Oil and the Future of Antarctica
Working on an Antarctic Research Vessel, I live and work alongside a parade of subject matter experts. When I asked a certain geologist who has performed a good deal of research in the Ross Sea what is known about the potential mineral wealth of Antarctica, he listed a few locations where coal seams and oil seeps have been found. Then, sparked by my curiosity, he turned to the marked-up map of the seafloor that was rolled out on the chart table. With his finger resting on a waypoint not far from where the conversation was taking place (a location I won’t disclose here), He told me that this boat has pulled up core samples with “shows” of natural gas.
He paused, noting that I had taken up my pen and notebook. When I confessed I’m a blogger, my geological subject matter expert became abruptly less speculative and asked not to be named or quoted. I had observed the shift from someone openly excited about science to someone aware of the political ramifications of our conversation. The NBP is a research boat. Oil and academia, apparently, don’t mix.
Antarctica is presently protected by international treaty that excludes military presence and any economic development. Antarctica, the treaty says, is for the peaceful pursuit of science. To date, no one has initiated any effort to recover oil from anyplace below the Antarctic Circle.
But in the North, the land grab is already underway in the Arctic. With retreating polar ice making potential for navigation and mineral exploration, Russia, Denmark, Sweden, Norway and Canada are all jockeying for their share of the post melt-down pot.

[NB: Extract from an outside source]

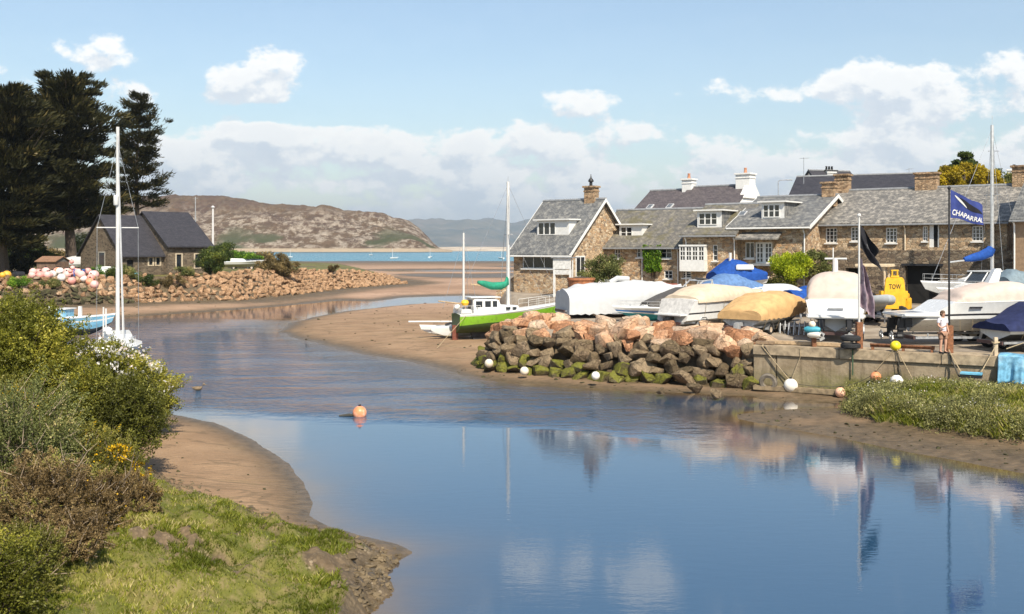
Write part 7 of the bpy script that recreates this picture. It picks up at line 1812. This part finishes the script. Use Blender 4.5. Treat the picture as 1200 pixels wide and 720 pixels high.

Most all of the countries which border the Southern Ocean maintain claims on Antarctica, despite being signatories to the treaty. (Google “Antarctic Territories” and you’ll see a map that looks like a sliced up pie, wedges radiating out form 90 south). Britain, Argentina and Chile all entertain slices that overlap (which ought to be interesting when one or more attempts to exercise those claims. Recall the Falklands?) McMurdo and the Ross Sea are in the heart New Zealand’s Ross Dependency. But even the Kiwis, like the Americans, are entirely dependent upon the US Air Force 109th Air Wing to support the stations. God Save the Queen.
The US officially recognizes no territorial claims in Antarctica, and has made no claims itself. Yet America deploys far more people to Antarctica than any other nation, and Americans outnumber the next five nationalities combined. The cynical examiner will point out that it’s hard to imagine our nation (a nation that balks at universal healthcare and funding for the arts) financing three logistical bases in Antarctica at an annual operating cost of $300 million just so a few dozen groups of scientists can take the planet’s temperature.
So my question to the geologist wasn’t entirely naive. The fisheries of Antarctica are already being tapped illegally. I’m curious how long the lofty restraint of the Antarctic treaty will last if significant quantities of oil were discovered.
My unnamed geologist summarized diplomatically by saying that he would be surprised if throughout this entire continent there were no oil or gas reserves. The trickier bit is the expense and difficulty of getting at them. I would be surprised if the oil industry hadn’t also figured out the same thing.
Oil exploration depends on the same techniques that this boat uses to decode the glacial history of the Ross Ice Shelf. Some of the people operating the big toys on this boat have also worked for the oil industry. The difference in resources is staggering. This boat costs the National Science Foundation around $30,000 a day to operate (On a personal level, if I accidentally lose some data, I can calculate exactly how expensive the goof was). Big oil companies have fleets of research boats that dwarf the NBP. For example, when we max out our seismic survey operation (see 3a Whale Watch, earlier this month), we are trailing two pneumatic guns and along side them, two streamers with an array of hydrophones. We will drag them around for a week straight, ice conditions permitting. In contrast, an oil company boat might have an array of ten guns in the water and the same number of hydrophones arrays in just one acoustic channel. A short cruise for them is measured in months. Our database is a suburban branch library to their library of congress.
We publish our results. Oil industry researchers do not.
You can also properly deduce that there are similar jobs for higher pay aboard those industrial boats. So why not work for industry? I think it has something to do with an attachment to this place, and at the risk of sounding cheeky, the ethos of science. Scientific inquiry is based on testable hypotheses which depends upon the free exchange of knowledge in the scientific community. Industry hoards knowledge because it could mean profit. For now anyway, even with the price of oil around $100 a barrel, the political and logistic difficulties evidently outweigh the profit motive. So we live in what seems to me to be a precarious stasis that has produced the golden age of science in Antarctica.
One veteran of the oil industry now working under the banner of science told me that she would just as soon not see Antarctica developed for oil. If we discovered promising signs of oil, she said, she wouldn’t hide the fact, but then she wouldn’t exactly run to her former employers with the news either. I have a feeling they will know just where to find all the people with the necessary experience when the time comes.